Mit einer Ausnahme – als kleiner Punkt auf dem Wunschzettel an die neue Stadtregierung, der vermutlich schon sehr lang ist. Unsere Welt wird stetig komplexer, ein Gefüge, in dem das Eine mit Vielem, alles mit Allem verbunden ist, sodass ebenso komplexes, umfassendes (Nach-)Denken und Handeln gefordert ist. Auch ein Einbeziehen von Experten und Expertinnen in den unterschiedlichsten Kompetenzbereichen, Ämter übergreifend und auch von außen. Nur ein Beispiel: So hat der Straßenumbau von der Plüddemanngasse durch St. Peter bis zum Südring, wenn er mit grünen Inseln geplant wird, nicht nur mit Verkehrs-, Infrastruktur-, Wasser- und Grünraumplanung, sondern auch mit Grünraumerhaltung zu tun. Andernfalls schaut das Grün so aus, wie es eben jetzt ausschaut.

Was zugegebenermaßen allgemein und wintersonntagsnebelig verschwommen klingt, will ich gerne anhand von kleinen Gegebenheiten, die mir in diesem Jahr in Graz auffielen, in weiteren + Beiträgen auf GAT erläutern.

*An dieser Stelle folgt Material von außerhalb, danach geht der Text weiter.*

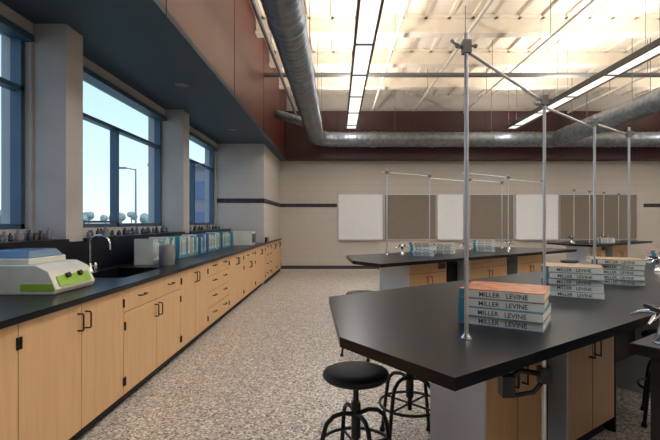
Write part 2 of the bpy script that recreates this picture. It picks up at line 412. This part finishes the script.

Daher nur ganz allgemein ein kleiner Weihnachtswunsch an die Stadtv…., äh, die sich um die Stadt Sorgenden: Bitte jedes Vorhaben zur Stadtentwicklung umfassend und vorausschauend betrachten und alle Auswirkungen beachten – Programme zum nachhaltigen, sozialen Handeln immer einbeziehend. Außerdem erarbeitete Grundsätze einer gedeihlichen Stadtentwicklung Jahr für Jahr in den neuen Maßnahmenkatalog übertragen. Andernfalls zerfällt alles in einzelne Initiativen und wirkungslose Einzelteile, die wie die Perseiden kurz medial aufleuchten, ehe sie in der Erdatmosphäre verglühen.